Documentary cinematographer and director Kirsten Johnson ’87 is having herself a year. After her newest film, Cameraperson, debuted to an adoring audience at Sundance in January, April’s Full Frame Documentary Film Festival in Durham, North Carolina, showcased an extensive tribute to her distinguished twenty-five year career. Now the prestigious film distribution company Janus Films/Criterion has slated Cameraperson for theatrical release in September.
Much of Johnson’s work chronicles the deep suffering of humanity worldwide. Cameraperson, which she directed, is a montage of scenes from her earlier work—films about Sudanese refugees and Bosnian war survivors, Nigerian maternity wards and midwestern thunderstorms—and personal footage of her family life, including her mother’s losing battle with Alzheimer’s. A raw format—gasps of delight, questions from behind the camera—lets her presence be known. The initial impression is jumpy and disconnected. But as the images progress, motifs emerge. As we take in the sensibilities and sensitivities of Johnson’s eye, the film becomes a visual memoir, a meditation on her life behind the lens.“I think I was fragmented—I left my heart in many places,” Johnson says. “I didn’t acknowledge that it’s demanding something to take in that much, and I think this is a point of bringing it all back together.”

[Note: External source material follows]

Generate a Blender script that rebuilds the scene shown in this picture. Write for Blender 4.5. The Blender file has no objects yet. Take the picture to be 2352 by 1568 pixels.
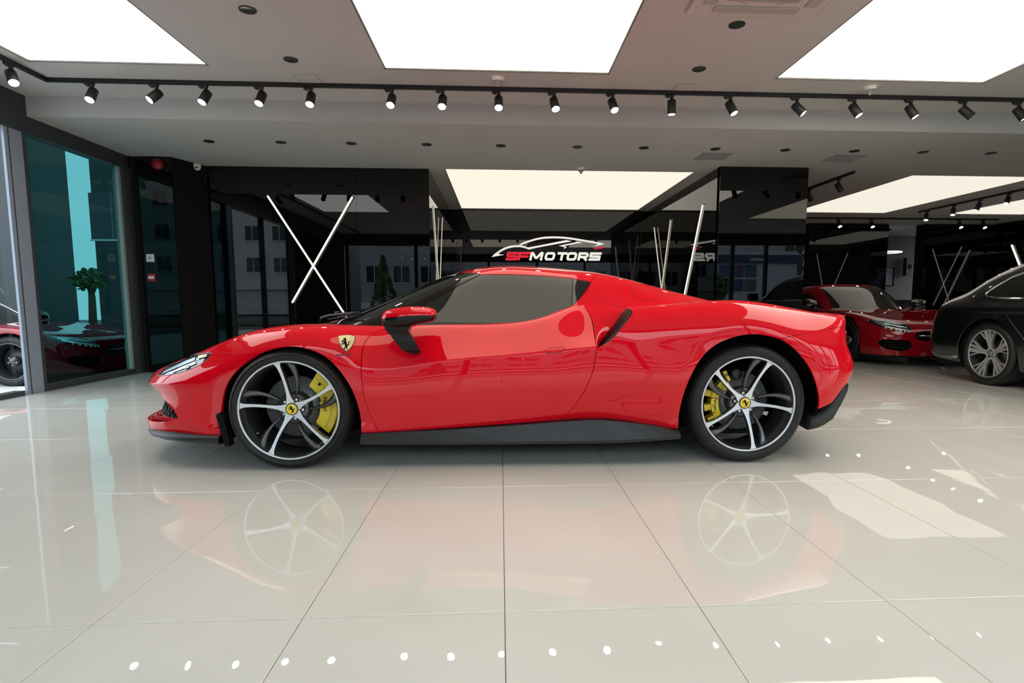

Johnson’s work with acclaimed documentary filmmaker Laura Poitras is perhaps her best known: She shot The Oath, which follows the ex-bodyguard of Osama Bin Laden through Yemen during his brother-in-law’s trial in Guantanamo, and she worked with Poitras on Citizenfour, 2014’s Oscar-winning documentary about Edward Snowden and mass surveillance. Her tribute at Full Frame included a film on the French philosopher Jacques Derrida; Deadline, chronicling the commutation hearings of death-row inmates in Illinois by an outgoing governor; and a new short film, The Above, about a surveillance blimp watching Kabul, Afghanistan.
It’s not surprising to hear her credit her exposure to international relations at Brown with widening her horizons. Johnson grew up a Seventh Day Adventist in Wyoming before attending Brown and learning to appreciate how many ways there are to narrate the world. She studied with Africana Studies professor Anani Dzidzienyo, and was inspired to apply for a Watson fellowship focusing on filmmakers of the African Diaspora. When she didn’t get the fellowship, Johnson says, Dzidzienyo “really encouraged me to go to West Africa anyway.” She ended up in Senegal, where she supported herself by working on film crews. She left after two years to attend La Fémis, the French National Film School, as a cinematographer.
Revisiting her artistic history in Cameraperson was a traumatic experience for Johnson, so much so that she was forced more than once to step away from the project for a time to let it breathe. Ultimately, Cameraperson served as catharsis.
“I had this need to figure out what’s been happening to me all this time,” Johnson says, “to cope with this sense of loss.”